China oil sale dependence puts Iran in "colonial trap", official frets
Over nine out of every ten barrels of oil Iran exports are sold to China and often at steep discounts, a senior Iranian trade official said, adding that the dependence risks captivity in “colonial trap”.
The remarks were rare criticism by Iranian officialdom of the budding cooperation between a deeply isolated Islamic Republic and nuclear-armed economic powerhouse China.
Sanctions have left Tehran heavily dependent on China, the world's top oil importer, forcing it to navigate costly logistical hurdles to evade US-led restrictions.
“These sanctions have trapped us in a nineteenth century colonial trap, leaving the government no choice but to manage the economy at significantly higher costs than normal,” said Hojatollah Mirzaei, head of the Research Center at the Iran Chamber of Commerce.
Around 92 percent of Iranian oil goes to China, often at discounts at around 30 percent, according to Mirzaei, who bemoaned the fact that his country has little say over the transactions.
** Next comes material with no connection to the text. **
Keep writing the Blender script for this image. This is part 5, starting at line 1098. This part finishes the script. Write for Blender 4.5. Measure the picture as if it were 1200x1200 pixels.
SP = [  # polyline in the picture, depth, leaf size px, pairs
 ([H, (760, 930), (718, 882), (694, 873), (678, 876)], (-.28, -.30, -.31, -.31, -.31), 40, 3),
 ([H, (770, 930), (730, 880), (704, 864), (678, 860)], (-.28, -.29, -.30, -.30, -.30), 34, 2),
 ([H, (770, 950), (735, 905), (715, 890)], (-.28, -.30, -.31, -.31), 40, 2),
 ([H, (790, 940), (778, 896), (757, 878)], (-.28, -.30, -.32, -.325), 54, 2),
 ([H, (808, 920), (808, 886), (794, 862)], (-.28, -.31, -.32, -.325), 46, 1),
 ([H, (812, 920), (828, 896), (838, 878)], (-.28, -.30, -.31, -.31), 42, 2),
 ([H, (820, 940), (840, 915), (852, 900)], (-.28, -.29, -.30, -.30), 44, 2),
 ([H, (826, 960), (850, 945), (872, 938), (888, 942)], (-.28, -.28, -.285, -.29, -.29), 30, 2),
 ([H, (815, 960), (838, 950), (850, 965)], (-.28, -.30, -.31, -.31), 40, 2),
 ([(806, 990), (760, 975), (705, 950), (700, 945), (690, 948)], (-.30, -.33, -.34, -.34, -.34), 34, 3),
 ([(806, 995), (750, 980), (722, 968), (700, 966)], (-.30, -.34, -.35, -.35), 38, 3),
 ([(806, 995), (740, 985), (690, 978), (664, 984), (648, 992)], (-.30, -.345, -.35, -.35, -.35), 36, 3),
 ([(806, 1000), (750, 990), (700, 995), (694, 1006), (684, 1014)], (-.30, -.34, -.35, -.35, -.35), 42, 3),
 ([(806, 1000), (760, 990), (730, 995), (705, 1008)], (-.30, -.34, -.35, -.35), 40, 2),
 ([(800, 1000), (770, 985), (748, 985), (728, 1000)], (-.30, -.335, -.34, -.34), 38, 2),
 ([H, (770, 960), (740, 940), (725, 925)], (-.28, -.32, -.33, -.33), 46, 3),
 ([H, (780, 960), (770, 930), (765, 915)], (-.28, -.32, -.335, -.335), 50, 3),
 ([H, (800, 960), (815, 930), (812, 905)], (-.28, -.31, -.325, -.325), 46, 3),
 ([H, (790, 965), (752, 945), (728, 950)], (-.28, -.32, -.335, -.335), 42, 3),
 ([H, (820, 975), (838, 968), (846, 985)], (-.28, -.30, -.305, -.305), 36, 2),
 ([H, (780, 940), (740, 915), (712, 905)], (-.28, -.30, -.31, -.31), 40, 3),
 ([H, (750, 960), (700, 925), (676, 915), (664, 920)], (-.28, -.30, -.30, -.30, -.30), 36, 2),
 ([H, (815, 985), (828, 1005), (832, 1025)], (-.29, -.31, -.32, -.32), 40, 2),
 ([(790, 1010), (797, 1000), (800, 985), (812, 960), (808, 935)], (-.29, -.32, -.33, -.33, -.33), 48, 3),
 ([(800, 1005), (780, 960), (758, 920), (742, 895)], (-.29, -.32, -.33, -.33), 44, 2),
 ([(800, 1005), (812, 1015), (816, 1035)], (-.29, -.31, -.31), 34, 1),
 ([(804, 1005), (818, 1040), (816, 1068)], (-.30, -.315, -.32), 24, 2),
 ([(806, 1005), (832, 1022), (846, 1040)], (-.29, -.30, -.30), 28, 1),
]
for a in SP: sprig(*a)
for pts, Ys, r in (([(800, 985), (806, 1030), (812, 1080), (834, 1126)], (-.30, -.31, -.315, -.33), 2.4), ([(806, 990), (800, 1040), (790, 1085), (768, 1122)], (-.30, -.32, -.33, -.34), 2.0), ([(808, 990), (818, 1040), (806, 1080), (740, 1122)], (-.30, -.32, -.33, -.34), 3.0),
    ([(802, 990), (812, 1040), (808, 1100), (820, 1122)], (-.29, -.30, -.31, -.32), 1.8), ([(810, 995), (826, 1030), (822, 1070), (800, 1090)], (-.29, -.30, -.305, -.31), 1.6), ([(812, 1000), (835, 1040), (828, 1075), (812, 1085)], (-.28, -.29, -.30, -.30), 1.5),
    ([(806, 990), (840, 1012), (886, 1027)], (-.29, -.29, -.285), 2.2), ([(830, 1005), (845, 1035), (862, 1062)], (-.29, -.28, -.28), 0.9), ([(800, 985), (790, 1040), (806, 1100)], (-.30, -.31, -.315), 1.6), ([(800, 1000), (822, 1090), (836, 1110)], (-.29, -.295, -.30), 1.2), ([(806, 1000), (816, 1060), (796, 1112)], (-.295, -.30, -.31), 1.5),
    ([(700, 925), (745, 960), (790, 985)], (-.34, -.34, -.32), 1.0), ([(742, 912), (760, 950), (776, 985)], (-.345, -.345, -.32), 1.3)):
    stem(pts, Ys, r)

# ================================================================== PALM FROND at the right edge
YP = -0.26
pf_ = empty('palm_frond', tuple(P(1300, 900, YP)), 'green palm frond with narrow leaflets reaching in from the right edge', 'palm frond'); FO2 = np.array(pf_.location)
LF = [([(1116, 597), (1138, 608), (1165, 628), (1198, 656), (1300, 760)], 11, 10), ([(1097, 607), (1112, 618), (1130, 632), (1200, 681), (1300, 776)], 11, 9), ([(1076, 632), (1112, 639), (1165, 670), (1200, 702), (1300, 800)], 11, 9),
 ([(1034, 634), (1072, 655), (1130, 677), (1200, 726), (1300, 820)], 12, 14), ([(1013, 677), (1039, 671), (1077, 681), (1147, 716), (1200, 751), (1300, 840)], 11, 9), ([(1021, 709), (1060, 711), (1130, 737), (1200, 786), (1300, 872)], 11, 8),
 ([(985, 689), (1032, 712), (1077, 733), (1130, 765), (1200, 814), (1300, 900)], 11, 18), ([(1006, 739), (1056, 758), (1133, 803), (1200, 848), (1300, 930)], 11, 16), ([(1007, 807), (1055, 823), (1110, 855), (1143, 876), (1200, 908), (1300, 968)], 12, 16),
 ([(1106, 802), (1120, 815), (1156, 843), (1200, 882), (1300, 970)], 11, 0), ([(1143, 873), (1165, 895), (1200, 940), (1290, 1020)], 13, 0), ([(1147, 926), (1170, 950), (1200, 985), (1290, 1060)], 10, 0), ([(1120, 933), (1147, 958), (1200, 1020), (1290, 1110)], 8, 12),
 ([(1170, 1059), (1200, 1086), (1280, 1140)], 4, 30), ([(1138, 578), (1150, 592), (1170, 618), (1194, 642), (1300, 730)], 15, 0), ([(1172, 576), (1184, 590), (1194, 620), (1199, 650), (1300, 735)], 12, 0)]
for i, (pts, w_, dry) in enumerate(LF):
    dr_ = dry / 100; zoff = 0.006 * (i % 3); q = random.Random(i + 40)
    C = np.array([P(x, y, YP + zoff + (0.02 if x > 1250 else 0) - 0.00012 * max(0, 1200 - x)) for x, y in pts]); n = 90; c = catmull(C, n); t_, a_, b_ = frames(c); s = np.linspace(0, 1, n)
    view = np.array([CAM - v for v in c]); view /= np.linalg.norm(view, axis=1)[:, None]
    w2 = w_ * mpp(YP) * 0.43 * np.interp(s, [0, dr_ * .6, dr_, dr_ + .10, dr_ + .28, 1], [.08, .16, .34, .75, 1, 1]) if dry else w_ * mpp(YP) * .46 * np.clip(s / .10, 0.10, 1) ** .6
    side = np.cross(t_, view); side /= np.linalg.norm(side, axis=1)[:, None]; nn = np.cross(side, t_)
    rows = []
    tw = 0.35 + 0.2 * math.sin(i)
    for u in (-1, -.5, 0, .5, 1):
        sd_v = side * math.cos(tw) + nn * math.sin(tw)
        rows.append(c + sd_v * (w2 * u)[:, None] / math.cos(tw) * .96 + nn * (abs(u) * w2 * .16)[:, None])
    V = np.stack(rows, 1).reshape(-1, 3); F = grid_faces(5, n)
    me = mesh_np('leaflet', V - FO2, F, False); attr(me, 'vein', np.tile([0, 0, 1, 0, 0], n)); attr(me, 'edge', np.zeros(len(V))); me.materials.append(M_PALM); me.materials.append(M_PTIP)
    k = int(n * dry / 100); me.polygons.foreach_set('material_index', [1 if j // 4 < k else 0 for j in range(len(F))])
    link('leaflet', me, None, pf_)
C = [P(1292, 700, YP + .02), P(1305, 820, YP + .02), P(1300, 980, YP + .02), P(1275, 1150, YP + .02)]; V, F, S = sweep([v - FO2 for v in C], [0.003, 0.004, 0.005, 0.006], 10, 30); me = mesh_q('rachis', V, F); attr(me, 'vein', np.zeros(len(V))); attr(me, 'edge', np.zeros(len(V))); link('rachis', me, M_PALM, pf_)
“China dictates how payments are made,” he said. “They might say, ‘use this money to buy electric buses at the price we set.’ Then Tehran’s municipality proudly announces, ‘We brought you electric buses.’”
He underlined the economic strains during a budget review session on Wednesday.
“More than half the value of each barrel is consumed in circumventing sanctions,” Mirzaei said, in apparent reference to the added expense of shipping and insuring the covert oil exports.
China has continued to purchase Iranian oil, despite US sanctions. The oil is transferred using "ghost fleets", vessels with switched off transponders and concealed ownership.